__Goal of the exercise__: Print the full listing exactly.

****************************************

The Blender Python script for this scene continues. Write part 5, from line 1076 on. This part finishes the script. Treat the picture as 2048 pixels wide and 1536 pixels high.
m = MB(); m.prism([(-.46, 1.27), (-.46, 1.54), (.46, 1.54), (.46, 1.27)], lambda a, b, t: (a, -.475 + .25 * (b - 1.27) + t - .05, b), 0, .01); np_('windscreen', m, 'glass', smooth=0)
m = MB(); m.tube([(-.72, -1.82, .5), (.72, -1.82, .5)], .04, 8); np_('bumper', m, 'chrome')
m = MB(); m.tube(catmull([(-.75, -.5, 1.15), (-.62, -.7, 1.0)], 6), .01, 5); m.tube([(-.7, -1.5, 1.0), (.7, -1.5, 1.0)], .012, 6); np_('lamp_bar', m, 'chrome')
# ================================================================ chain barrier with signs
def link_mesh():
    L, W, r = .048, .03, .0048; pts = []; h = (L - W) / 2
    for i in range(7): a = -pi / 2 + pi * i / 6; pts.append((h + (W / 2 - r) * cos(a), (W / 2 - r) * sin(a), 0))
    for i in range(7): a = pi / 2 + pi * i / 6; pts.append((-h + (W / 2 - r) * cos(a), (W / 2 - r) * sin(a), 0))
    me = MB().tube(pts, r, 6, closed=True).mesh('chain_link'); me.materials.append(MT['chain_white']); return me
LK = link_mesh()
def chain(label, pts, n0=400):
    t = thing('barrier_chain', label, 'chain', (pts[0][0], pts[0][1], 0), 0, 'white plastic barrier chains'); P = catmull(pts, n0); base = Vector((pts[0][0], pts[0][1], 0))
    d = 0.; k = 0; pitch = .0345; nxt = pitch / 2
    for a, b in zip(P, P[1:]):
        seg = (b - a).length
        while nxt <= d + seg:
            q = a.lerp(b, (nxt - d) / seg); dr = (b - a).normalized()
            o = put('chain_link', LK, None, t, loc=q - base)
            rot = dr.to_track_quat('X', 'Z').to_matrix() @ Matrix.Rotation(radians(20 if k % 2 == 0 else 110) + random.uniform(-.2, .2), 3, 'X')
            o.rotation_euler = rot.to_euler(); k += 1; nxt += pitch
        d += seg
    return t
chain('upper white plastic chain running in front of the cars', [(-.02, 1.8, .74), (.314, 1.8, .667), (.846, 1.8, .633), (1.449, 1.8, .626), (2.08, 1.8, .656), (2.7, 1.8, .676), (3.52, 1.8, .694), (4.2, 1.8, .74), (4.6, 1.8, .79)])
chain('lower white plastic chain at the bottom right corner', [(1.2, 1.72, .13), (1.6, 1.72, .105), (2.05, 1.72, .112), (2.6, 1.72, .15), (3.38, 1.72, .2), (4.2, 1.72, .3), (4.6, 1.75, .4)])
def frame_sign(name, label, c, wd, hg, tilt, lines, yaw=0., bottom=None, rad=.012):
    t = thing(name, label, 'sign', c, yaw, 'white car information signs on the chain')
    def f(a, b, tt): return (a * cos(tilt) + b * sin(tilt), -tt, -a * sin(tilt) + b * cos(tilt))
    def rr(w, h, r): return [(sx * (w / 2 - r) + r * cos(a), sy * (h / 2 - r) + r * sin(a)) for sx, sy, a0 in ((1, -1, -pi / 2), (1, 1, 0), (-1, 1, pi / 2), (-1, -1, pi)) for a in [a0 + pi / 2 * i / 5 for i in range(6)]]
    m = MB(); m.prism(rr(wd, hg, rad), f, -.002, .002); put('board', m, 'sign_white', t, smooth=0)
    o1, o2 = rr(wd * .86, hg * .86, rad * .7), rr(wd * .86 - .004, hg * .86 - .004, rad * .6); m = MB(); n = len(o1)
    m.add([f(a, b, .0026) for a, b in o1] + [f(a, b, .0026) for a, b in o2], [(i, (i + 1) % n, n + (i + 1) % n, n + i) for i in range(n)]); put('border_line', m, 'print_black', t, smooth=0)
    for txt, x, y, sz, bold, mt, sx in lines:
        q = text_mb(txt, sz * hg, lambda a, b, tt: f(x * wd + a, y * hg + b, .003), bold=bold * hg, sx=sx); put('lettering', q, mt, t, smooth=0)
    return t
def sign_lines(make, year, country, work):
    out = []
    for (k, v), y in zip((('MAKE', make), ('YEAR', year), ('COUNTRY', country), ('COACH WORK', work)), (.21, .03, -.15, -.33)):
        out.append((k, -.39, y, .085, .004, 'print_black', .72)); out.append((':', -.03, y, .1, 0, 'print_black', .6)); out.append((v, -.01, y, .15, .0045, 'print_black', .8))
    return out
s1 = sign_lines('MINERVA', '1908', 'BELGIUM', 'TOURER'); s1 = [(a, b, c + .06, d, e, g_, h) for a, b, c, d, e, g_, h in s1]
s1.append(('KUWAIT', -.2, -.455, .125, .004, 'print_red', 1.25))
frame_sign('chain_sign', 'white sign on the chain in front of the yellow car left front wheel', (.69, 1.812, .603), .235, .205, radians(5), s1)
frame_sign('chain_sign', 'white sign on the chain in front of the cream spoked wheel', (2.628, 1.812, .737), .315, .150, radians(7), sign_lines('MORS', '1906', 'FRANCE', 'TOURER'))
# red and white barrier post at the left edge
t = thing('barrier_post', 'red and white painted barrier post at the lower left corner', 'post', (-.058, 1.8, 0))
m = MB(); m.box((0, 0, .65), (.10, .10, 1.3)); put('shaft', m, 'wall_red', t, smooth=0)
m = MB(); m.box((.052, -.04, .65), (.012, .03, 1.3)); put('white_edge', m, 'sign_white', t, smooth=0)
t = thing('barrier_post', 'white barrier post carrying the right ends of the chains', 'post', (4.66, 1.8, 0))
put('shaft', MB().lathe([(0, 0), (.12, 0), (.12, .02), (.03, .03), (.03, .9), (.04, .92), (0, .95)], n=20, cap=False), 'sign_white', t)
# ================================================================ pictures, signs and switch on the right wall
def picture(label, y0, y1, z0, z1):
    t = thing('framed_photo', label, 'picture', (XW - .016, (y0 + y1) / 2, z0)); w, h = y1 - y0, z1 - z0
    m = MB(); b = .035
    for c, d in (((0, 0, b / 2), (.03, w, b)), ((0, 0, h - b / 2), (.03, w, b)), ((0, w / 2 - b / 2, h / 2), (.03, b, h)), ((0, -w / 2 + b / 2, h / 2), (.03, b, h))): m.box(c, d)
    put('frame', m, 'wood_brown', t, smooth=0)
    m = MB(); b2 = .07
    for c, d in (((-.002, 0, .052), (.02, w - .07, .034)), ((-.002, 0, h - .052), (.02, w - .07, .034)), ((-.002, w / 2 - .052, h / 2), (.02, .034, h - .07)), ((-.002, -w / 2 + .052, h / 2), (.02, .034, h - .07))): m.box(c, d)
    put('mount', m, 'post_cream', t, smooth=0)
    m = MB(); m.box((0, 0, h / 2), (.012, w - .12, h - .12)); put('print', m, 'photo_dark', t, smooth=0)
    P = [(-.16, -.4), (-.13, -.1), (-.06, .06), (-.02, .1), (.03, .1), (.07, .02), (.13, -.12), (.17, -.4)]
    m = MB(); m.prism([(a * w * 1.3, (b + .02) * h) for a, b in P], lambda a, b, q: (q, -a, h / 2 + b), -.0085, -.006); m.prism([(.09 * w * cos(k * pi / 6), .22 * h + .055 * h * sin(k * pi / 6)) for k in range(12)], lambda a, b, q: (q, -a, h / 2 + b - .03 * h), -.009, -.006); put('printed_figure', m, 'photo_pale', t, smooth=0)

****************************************

__The solution__:
The Blender Python script for this scene continues. Write part 5, from line 1076 on. This part finishes the script. Treat the picture as 2048 pixels wide and 1536 pixels high.
m = MB(); m.prism([(-.46, 1.27), (-.46, 1.54), (.46, 1.54), (.46, 1.27)], lambda a, b, t: (a, -.475 + .25 * (b - 1.27) + t - .05, b), 0, .01); np_('windscreen', m, 'glass', smooth=0)
m = MB(); m.tube([(-.72, -1.82, .5), (.72, -1.82, .5)], .04, 8); np_('bumper', m, 'chrome')
m = MB(); m.tube(catmull([(-.75, -.5, 1.15), (-.62, -.7, 1.0)], 6), .01, 5); m.tube([(-.7, -1.5, 1.0), (.7, -1.5, 1.0)], .012, 6); np_('lamp_bar', m, 'chrome')
# ================================================================ chain barrier with signs
def link_mesh():
    L, W, r = .048, .03, .0048; pts = []; h = (L - W) / 2
    for i in range(7): a = -pi / 2 + pi * i / 6; pts.append((h + (W / 2 - r) * cos(a), (W / 2 - r) * sin(a), 0))
    for i in range(7): a = pi / 2 + pi * i / 6; pts.append((-h + (W / 2 - r) * cos(a), (W / 2 - r) * sin(a), 0))
    me = MB().tube(pts, r, 6, closed=True).mesh('chain_link'); me.materials.append(MT['chain_white']); return me
LK = link_mesh()
def chain(label, pts, n0=400):
    t = thing('barrier_chain', label, 'chain', (pts[0][0], pts[0][1], 0), 0, 'white plastic barrier chains'); P = catmull(pts, n0); base = Vector((pts[0][0], pts[0][1], 0))
    d = 0.; k = 0; pitch = .0345; nxt = pitch / 2
    for a, b in zip(P, P[1:]):
        seg = (b - a).length
        while nxt <= d + seg:
            q = a.lerp(b, (nxt - d) / seg); dr = (b - a).normalized()
            o = put('chain_link', LK, None, t, loc=q - base)
            rot = dr.to_track_quat('X', 'Z').to_matrix() @ Matrix.Rotation(radians(20 if k % 2 == 0 else 110) + random.uniform(-.2, .2), 3, 'X')
            o.rotation_euler = rot.to_euler(); k += 1; nxt += pitch
        d += seg
    return t
chain('upper white plastic chain running in front of the cars', [(-.02, 1.8, .74), (.314, 1.8, .667), (.846, 1.8, .633), (1.449, 1.8, .626), (2.08, 1.8, .656), (2.7, 1.8, .676), (3.52, 1.8, .694), (4.2, 1.8, .74), (4.6, 1.8, .79)])
chain('lower white plastic chain at the bottom right corner', [(1.2, 1.72, .13), (1.6, 1.72, .105), (2.05, 1.72, .112), (2.6, 1.72, .15), (3.38, 1.72, .2), (4.2, 1.72, .3), (4.6, 1.75, .4)])
def frame_sign(name, label, c, wd, hg, tilt, lines, yaw=0., bottom=None, rad=.012):
    t = thing(name, label, 'sign', c, yaw, 'white car information signs on the chain')
    def f(a, b, tt): return (a * cos(tilt) + b * sin(tilt), -tt, -a * sin(tilt) + b * cos(tilt))
    def rr(w, h, r): return [(sx * (w / 2 - r) + r * cos(a), sy * (h / 2 - r) + r * sin(a)) for sx, sy, a0 in ((1, -1, -pi / 2), (1, 1, 0), (-1, 1, pi / 2), (-1, -1, pi)) for a in [a0 + pi / 2 * i / 5 for i in range(6)]]
    m = MB(); m.prism(rr(wd, hg, rad), f, -.002, .002); put('board', m, 'sign_white', t, smooth=0)
    o1, o2 = rr(wd * .86, hg * .86, rad * .7), rr(wd * .86 - .004, hg * .86 - .004, rad * .6); m = MB(); n = len(o1)
    m.add([f(a, b, .0026) for a, b in o1] + [f(a, b, .0026) for a, b in o2], [(i, (i + 1) % n, n + (i + 1) % n, n + i) for i in range(n)]); put('border_line', m, 'print_black', t, smooth=0)
    for txt, x, y, sz, bold, mt, sx in lines:
        q = text_mb(txt, sz * hg, lambda a, b, tt: f(x * wd + a, y * hg + b, .003), bold=bold * hg, sx=sx); put('lettering', q, mt, t, smooth=0)
    return t
def sign_lines(make, year, country, work):
    out = []
    for (k, v), y in zip((('MAKE', make), ('YEAR', year), ('COUNTRY', country), ('COACH WORK', work)), (.21, .03, -.15, -.33)):
        out.append((k, -.39, y, .085, .004, 'print_black', .72)); out.append((':', -.03, y, .1, 0, 'print_black', .6)); out.append((v, -.01, y, .15, .0045, 'print_black', .8))
    return out
s1 = sign_lines('MINERVA', '1908', 'BELGIUM', 'TOURER'); s1 = [(a, b, c + .06, d, e, g_, h) for a, b, c, d, e, g_, h in s1]
s1.append(('KUWAIT', -.2, -.455, .125, .004, 'print_red', 1.25))
frame_sign('chain_sign', 'white sign on the chain in front of the yellow car left front wheel', (.69, 1.812, .603), .235, .205, radians(5), s1)
frame_sign('chain_sign', 'white sign on the chain in front of the cream spoked wheel', (2.628, 1.812, .737), .315, .150, radians(7), sign_lines('MORS', '1906', 'FRANCE', 'TOURER'))
# red and white barrier post at the left edge
t = thing('barrier_post', 'red and white painted barrier post at the lower left corner', 'post', (-.058, 1.8, 0))
m = MB(); m.box((0, 0, .65), (.10, .10, 1.3)); put('shaft', m, 'wall_red', t, smooth=0)
m = MB(); m.box((.052, -.04, .65), (.012, .03, 1.3)); put('white_edge', m, 'sign_white', t, smooth=0)
t = thing('barrier_post', 'white barrier post carrying the right ends of the chains', 'post', (4.66, 1.8, 0))
put('shaft', MB().lathe([(0, 0), (.12, 0), (.12, .02), (.03, .03), (.03, .9), (.04, .92), (0, .95)], n=20, cap=False), 'sign_white', t)
# ================================================================ pictures, signs and switch on the right wall
def picture(label, y0, y1, z0, z1):
    t = thing('framed_photo', label, 'picture', (XW - .016, (y0 + y1) / 2, z0)); w, h = y1 - y0, z1 - z0
    m = MB(); b = .035
    for c, d in (((0, 0, b / 2), (.03, w, b)), ((0, 0, h - b / 2), (.03, w, b)), ((0, w / 2 - b / 2, h / 2), (.03, b, h)), ((0, -w / 2 + b / 2, h / 2), (.03, b, h))): m.box(c, d)
    put('frame', m, 'wood_brown', t, smooth=0)
    m = MB(); b2 = .07
    for c, d in (((-.002, 0, .052), (.02, w - .07, .034)), ((-.002, 0, h - .052), (.02, w - .07, .034)), ((-.002, w / 2 - .052, h / 2), (.02, .034, h - .07)), ((-.002, -w / 2 + .052, h / 2), (.02, .034, h - .07))): m.box(c, d)
    put('mount', m, 'post_cream', t, smooth=0)
    m = MB(); m.box((0, 0, h / 2), (.012, w - .12, h - .12)); put('print', m, 'photo_dark', t, smooth=0)
    P = [(-.16, -.4), (-.13, -.1), (-.06, .06), (-.02, .1), (.03, .1), (.07, .02), (.13, -.12), (.17, -.4)]
    m = MB(); m.prism([(a * w * 1.3, (b + .02) * h) for a, b in P], lambda a, b, q: (q, -a, h / 2 + b), -.0085, -.006); m.prism([(.09 * w * cos(k * pi / 6), .22 * h + .055 * h * sin(k * pi / 6)) for k in range(12)], lambda a, b, q: (q, -a, h / 2 + b - .03 * h), -.009, -.006); put('printed_figure', m, 'photo_pale', t, smooth=0)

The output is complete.